By this point, we know all about the partisan, political briefings the White House conducted in government buildings for government employees, despite clear prohibitions by the Hatch Act. The defense from the Bush gang is that the briefings had nothing to do with political corruption; they were just informal meetings about key congressional races for the Republican Party, intended as “team building” and “morale boosting” exercises.
To hear the White House tell it, administration officials who received the briefings were never encouraged to do anything with the information; Rove & Co. just wanted officials at agencies — ranging from HHS to the State Department to NASA — to be aware of vulnerable Republican and Democratic incumbents.

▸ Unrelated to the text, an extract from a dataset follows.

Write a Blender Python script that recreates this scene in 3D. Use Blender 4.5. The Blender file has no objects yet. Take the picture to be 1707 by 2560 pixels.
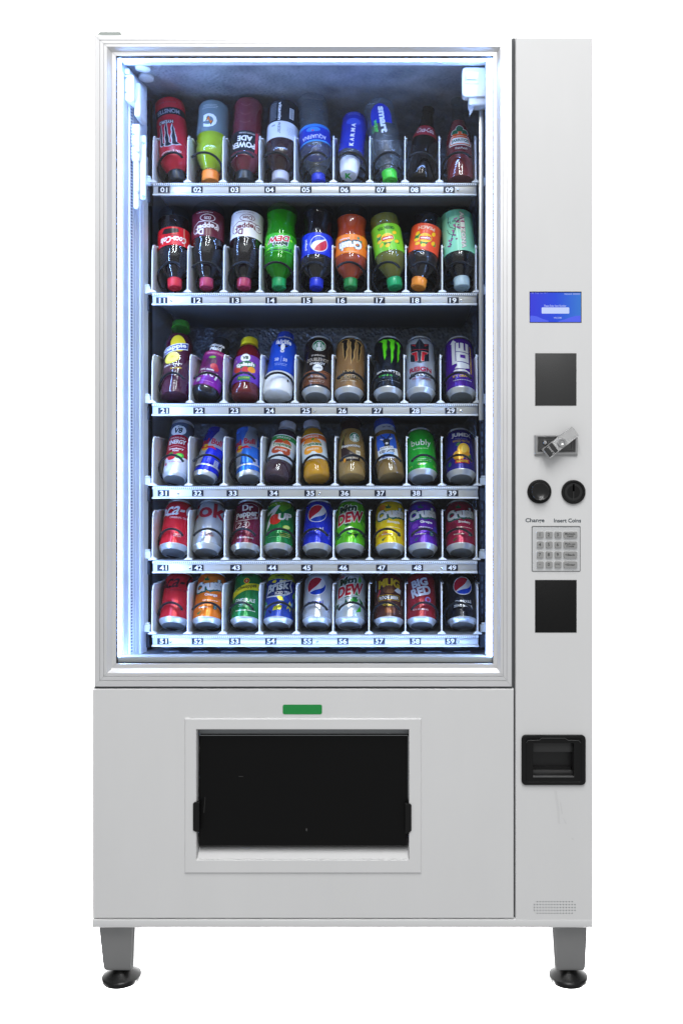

It was an extravagant “FYI,” intended to improve bureaucrats’ self-esteem. (“I was feeling kind of discouraged about being stuck in an ineffective and incompetent bureaucracy, but now I know that the White House is focused on Michigan’s 9th congressional district. Wow, I feel better already!”)
The reality, of course, is that these briefings were part of a legally-dubious scheme that not only violated the Hatch Act, but also led to fairly obvious abuse of federal tax dollars.
Top Commerce and Treasury Departments officials appeared with Republican candidates and doled out millions in federal money in battleground congressional districts and states after receiving White House political briefings detailing GOP election strategy.
Political appointees in the Treasury Department received at least 10 political briefings from July 2001 to August 2006, officials familiar with the meetings said. Their counterparts at the Commerce Department received at least four briefings — all in the election years of 2002, 2004 and 2006. […]
During the briefings at Treasury and Commerce, then-Bush administration political director Ken Mehlman and other White House aides detailed competitive congressional districts, battleground election states and key media markets and outlined GOP strategy for getting out the vote.
Commerce and Treasury political appointees later made numerous public appearances and grant announcements that often correlated with GOP interests, according to a review of the events by McClatchy Newspapers. The pattern raises the possibility that the events were arranged with the White House’s political guidance in mind.
Ya think?
It all ties into the Bush gang’s Kremlin-like abuses — using the power of the state as a tool of the ruling party.